As legislators descend on Coeur d'Alene, school district leaders appeal for longer levy terms
COEUR d’ALENE — Some of North Idaho’s K-12 education leaders implored lawmakers to consider changing the terms of supplemental levies, allowing voters to approve terms longer than two years.
Coeur d’Alene School District Superintendent Shon Hocker and Post Falls Superintendent Dena Naccarato appealed to legislators Monday afternoon in the Schuler Performing Arts Center on the North Idaho College campus. Their presentation was part of the 2024 Idaho Legislative Tour, which has brought lawmakers to Coeur d’Alene this week.
Existing law allows for supplemental levy terms of two years or in perpetuity. The Coeur d’Alene School District’s two-year, $25 million-per-year levy passed easily last week, with 61% of voters casting their ballots in favor.
“You can imagine that, every couple of years, it’s very challenging for our employees and our students to wonder whether there’s going to be funding for their positions and their opportunities,” Hocker told the assembled legislators.
Last March, voters rejected a perpetual supplemental levy by a margin of just 361 votes. When the levy went before voters again two months later, this time under a two-year term, it passed with 63% of the vote.
The supplemental levy funds about 25% of the Coeur d’Alene School District’s operations, Hocker said, making it essential. Without those funds, Hocker said the district would need to let go of about 325 employees and close four of the district’s 16 schools.
In the eight weeks between levy elections last year, Hocker said the district received important feedback from the community — that voters had grown weary of voting on levies every two years but were hesitant to commit to a “forever” levy.
“Two years is too frequent, but perpetuity is too long,” Hocker said. “Is there not an option in the middle?”
Hocker and Naccarato asked lawmakers to consider levy terms up to six years. They said longer levy terms would increase stability for district staff, students and taxpayers while giving voters the middle-ground option that community members said they prefer.
“Our voters have fatigue,” Naccarato said. “It does feel to our taxpayers that we are constantly asking for a handout.”
The superintendents also urged legislators not to open the “Pandora’s box” of using public dollars to subsidize private education, whether in the form of vouchers or educational savings accounts that let parents receive a portion of their child’s public school funding when they opt out of public schools. The matter promises to be a hot topic during the next legislative session.
Hocker said he’s concerned that such programs would reduce funding for public schools and that the funding wouldn’t be used in a transparent way.
“I think any use of taxpayer dollars, in any form, has to be transparent and accountable,” he said. “We pride ourselves in our school district on transparency in everything we do. I think Idaho believes that.”

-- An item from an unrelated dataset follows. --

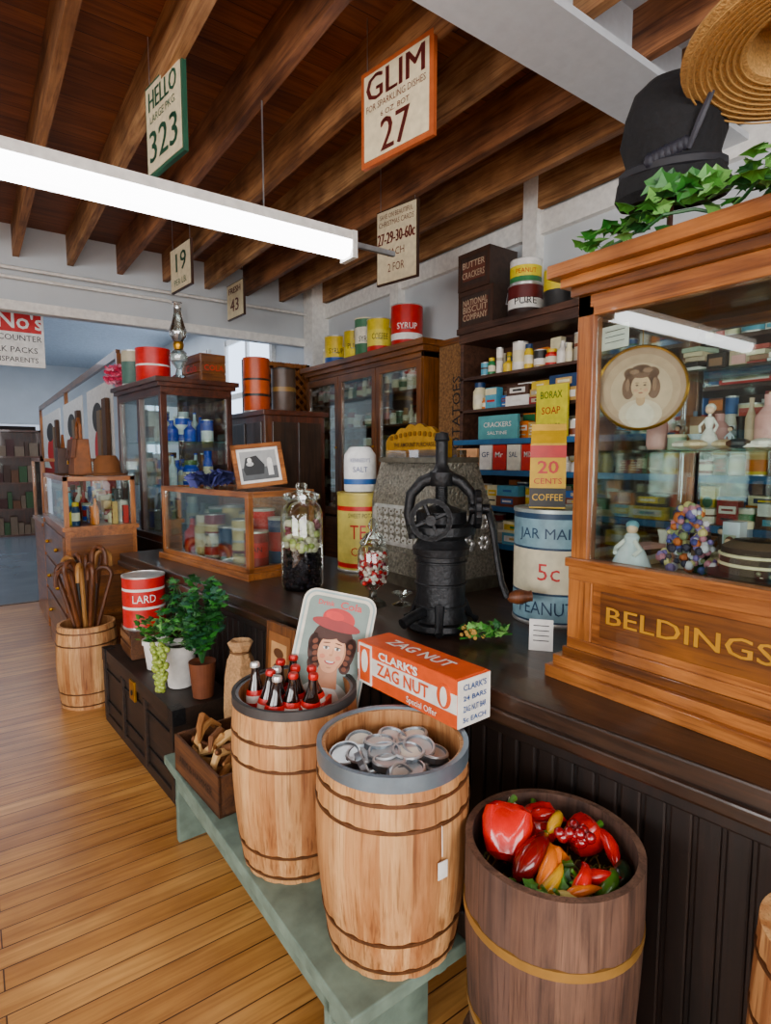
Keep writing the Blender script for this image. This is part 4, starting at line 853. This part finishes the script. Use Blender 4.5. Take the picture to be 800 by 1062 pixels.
for(x,y,r,h,bd,lid)in((2.97,4.98,.11,.28,[(.3,col('#2c4f8c',.4)),(.7,col('#dfc23a',.4)),(1,col('#d9b82e',.4))],silver),(2.97,4.66,.09,.28,[(.5,col('#d9c23a',.4)),(1,col('#bfa82f',.4))],silver),(3.0,4.5,.1,.36,[(.4,col('#3c6a4a',.4)),(.8,col('#e8e2cf',.4)),(1,col('#4a7a5a',.4))],cream),(2.96,4.22,.11,.30,[(.25,col('#b5261e',.4)),(.7,col('#e0cf5a',.4)),(1,col('#d9c23a',.4))],silver),(2.98,3.86,.13,.34,[(.2,col('#a81c16',.4)),(.35,white),(1,col('#b8201a',.4))],silver),(3.02,5.17,.08,.2,[(1,cream)],silver)):
    tin('lard_tin',x,y,2.386,r,h,bd,lid=lid,hand=True,texts=[(R.choice(['PURE','LARD','COFFEE','SYRUP']),.5,.07,r*1.3,blk if r<.13 else white)])
b=B('burlap_hanging');b.bb(2.92,2.95,3.04,3.38,1.2,2.35,col('#7a5838',.9,0,.45,.8,60));b.bb(2.9,2.97,3.045,3.38,2.33,2.37,oakd('Y'))
b.txt(FX(2.92,3.18,1.8),'POTATOES',0,0,.12,blk,.003,rot=pi/2);b.done(sm=False)
# ================================================================= GROCERY SHELVES
b=B('grocery_shelves');x0,x1,y0,y1=2.8,3.16,-.4,3.02;sw=wood('shelf_wood','#331e14','#604030','Y',rough=.5);blu=col('#2a5c86',.5)
for y in(y0,1.9,y1-.03):b.bb(x0,x1,y,y+.03,0,2.37,sw)
b.bb(x1-.015,x1,y0,y1,0,2.37,sw);b.bb(x0-.03,x1,y0-.02,y1+.01,2.34,2.38,sw);b.bb(x0-.015,x1,y0,y1,2.28,2.34,sw)
for z in(2.05,1.83,):b.bb(x0,x1,y0,y1,z-.02,z,sw)
for z in(1.62,1.42,1.19,.95,.6,.3):b.bb(x0-.05,x1,y0,y1,z-.022,z,sw);b.bb(x0-.058,x0-.05,y0,y1,z-.03,z+.004,blu)
b.done(.002,sm=False)
its=[]
for(z,hm,ks)in((2.05,.2,['can','jar','box','bottle']),(1.83,.19,['flat','box','can','jar']),(1.62,.18,['box','flat','can','box']),(1.42,.17,['can','bottle','jar','box']),(1.19,.19,['can','flat','box','flat']),(.95,.2,['box','can','flat'])):
    for row in(0,1):
        y=-.3
        while y<2.92:
            k=R.choice(ks);w=R.uniform(.045,.1) if k!='flat' else R.uniform(.12,.22);h=R.uniform(.07,hm) if k!='flat' else R.uniform(.04,.09)
            if y+w>2.96:break
            if 1.86<y+w and y<1.94:y=1.945;continue
            X=2.86+row*.15+R.uniform(-.02,.02)
            its.append((X,y+w/2,z,w,h,k))
            if k=='flat' and h<.085:
                its.append((X,y+w/2,z+h,w*.95,min(h,.08),k))
                if h<.055:its.append((X,y+w/2,z+2*h,w*.85,h,k))
            y+=w+R.uniform(.001,.01)
goods('shelf_groceries',its,allp+['#efe9df','#f2efe8','#e8dfb8','#e3c12a'])
def pbox(x,y,z,d,w,h,c,txs):
    b=B('grocery_box',loc=(x,y,z));b.bb(-d/2,d/2,-w/2,w/2,0,h,col(c,.5));F=FX(-d/2,0,h/2)
    for(t,yy,s,wd,ci)in txs:b.txt(F,t,0,yy*h,s*h,col(ci,.5),.003,w=wd*w,off=.005*s*h)
    b.done(.002,sm=False)
pbox(2.765,2.2,1.624,.02,.22,.30,'#e6da28',[('BORAX',.3,.2,.7,'#3a6a2a'),('SOAP',0,.2,.6,'#b8201a'),('FLAKES',-.3,.15,.6,'#3a6a2a')])
pbox(2.765,2.62,1.624,.02,.34,.15,'#5a9a9c',[('CRACKERS',.1,.3,.7,'#efe9df'),('SALTINE',-.25,.2,.5,'#efe9df')])
pbox(2.765,2.9,1.426,.02,.2,.14,'#f0b484',[('TEA',0,.4,.5,'#8c1c18')])
for k,(yy,c)in enumerate(((2.72,'#efe9df'),(2.6,'#c22a1e'),(2.48,'#e9e2cf'),(2.36,'#c22a1e'))):pbox(2.765,yy,1.426,.02,.11,.16,c,[(('GF','Mr','SAL','MIX')[k],.1,.3,.6,'#16365f' if k%2==0 else '#efe9df')])
dk=col('#33241d',.6,0,.3)
def crate(y,z,w,h,tx):
    b=B('cracker_crate',loc=(2.96,y,z));b.bb(-.12,.14,-w/2,w/2,0,h,dk);F=FX(-.12,0,h/2)
    for e in(-1,1):b.rect(F,0,e*(h/2-.015),w,.03,wdk,.006);b.rect(F,e*(w/2-.012),0,.024,h,wdk,.005)
    b.rect(F,0,0,w*.7,h*.5,col('#5a2f22',.6),.003)
    for t,yy in tx:b.txt(F,t,0,yy*h,.06,col('#b9a58c',.6),.007,w=w*.7)
    b.done(.003,sm=False)
crate(2.92,2.38,.33,.26,[('NATIONAL',.18),('BISCUIT',0),('COMPANY',-.2)]);crate(2.94,2.645,.30,.25,[('BUTTER',.15),('CRACKERS',-.12)])
tin('lard_tin',2.95,2.58,2.38,.11,.20,[(.3,col('#2a1a16',.4)),(.6,white),(1,col('#5a1a1a',.4))],hand=True,texts=[('PURE',.5,.06,.14,blk)])
tin('lard_tin',2.95,2.58,2.59,.10,.15,[(.3,col('#3c7a4a',.4)),(.75,col('#e3cf3a',.4)),(1,white)],texts=[('PEANUT',.5,.04,.13,red)])
tin('lard_tin',2.95,2.32,2.38,.09,.24,[(.5,col('#2a2a2a',.4)),(1,col('#d9c23a',.4))])
b=B('wicker_basket',loc=(2.95,2.0,2.38));b.lathe([(0,0),(.12,0),(.17,.14),(.18,.16),(.16,.16),(.11,.02),(0,.02)],col('#8a5f34',.8,0,.4,.8,90),32);b.done()
# ================================================================= WORLD / LIGHT / CAMERA
wd=bpy.data.worlds.new('World');bpy.context.scene.world=wd;wd.use_nodes=True
bgn=wd.node_tree.nodes['Background'];bgn.inputs['Color'].default_value=lin('#dbe8ff',1);bgn.inputs['Strength'].default_value=1.0
def area(name,loc,rot,sx,sy,e,c='#f6f4ff'):
    l=bpy.data.lights.new(name,'AREA');l.shape='RECTANGLE';l.size=sx;l.size_y=sy;l.energy=e;l.color=lin(c,1)[:3]
    o=bpy.data.objects.new(name,l);bpy.context.collection.objects.link(o);o.location=loc;o.rotation_euler=rot
area('window_daylight_left',(-4.95,-.9,1.8),(0,-pi/2,0),1.8,4.4,260,'#fffdfa')
area('window_daylight_back',(-1.1,-3.45,1.8),(pi/2,0,0),4.5,2.0,210,'#fffdfa')  # added fill lamp at the unseen back window
area('far_room_daylight',(1,11,3.6),(0,0,0),4,7,160,'#e6efff')
cam=bpy.data.cameras.new('camera');co=bpy.data.objects.new('camera',cam);bpy.context.collection.objects.link(co);bpy.context.scene.camera=co
th=math.radians(35.6);p=math.radians(5.3)
co.location=(0,0,1.5);co.rotation_euler=Vector((math.sin(th)*math.cos(p),math.cos(th)*math.cos(p),-math.sin(p))).to_track_quat('-Z','Y').to_euler()
cam.sensor_fit='HORIZONTAL';cam.sensor_width=36;cam.lens=27;cam.clip_start=.02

Naccarato described two students, aged 9 and 13, who had not attended any public school before enrolling in the Post Falls School District. Neither child could read nor write. The younger child did not know the alphabet.
“These two stories should illustrate why it’s important that we do have some accountability,” Naccarato said. “If we’re going to send taxpayer dollars, then those students who are being homeschooled or schooled in a different educational setting need to take the same tests, should be held to the same reporting standards, should have to follow the same rules, have to retain students who may be more difficult, just to be fair. Public schools don’t have a choice.”
Education leaders also weighed in Monday when asked about a change to the Idaho Republican Party platform that could impact how Republican legislators approach funding for higher education in Idaho. Adopted in June, the platform opposes “using taxpayer funding for programs beyond high school.”
Lewis-Clark State College President Cynthia Pemberton said the platform would be disastrous if implemented. About 70% of LCSC’s budget is spent on personnel costs, she said, and state appropriations represent about 40% of that budget, an amount too great to be made up by doubling or tripling tuition and fees.
“We would turn the lights off, lock the door and game over,” she said. “We are not an institution that has large resource dollars and indirect dollars coming in. We are dependent on tuition and fees and state appropriations.”
NIC President Nick Swayne agreed. For career and technical education alone, he said, about 78% of NIC’s funding comes from state dollars, while tuition and fees make up about 22% of that budget. For associate degree programs, the state provides about 42% of funding.
Swayne noted that about 500 students who graduate from Coeur d’Alene High School each year go on to some form of higher education. Many seek education out of state and don’t return. If Idaho colleges are defunded, that drain will only worsen.
“Just wait,” he said. “They will leave because it will become cheaper to go to Washington, Oregon, California or to the boutique liberal arts colleges in the Midwest and they aren’t coming back. If you want to break our economy, cut off funding for higher education. Good luck.”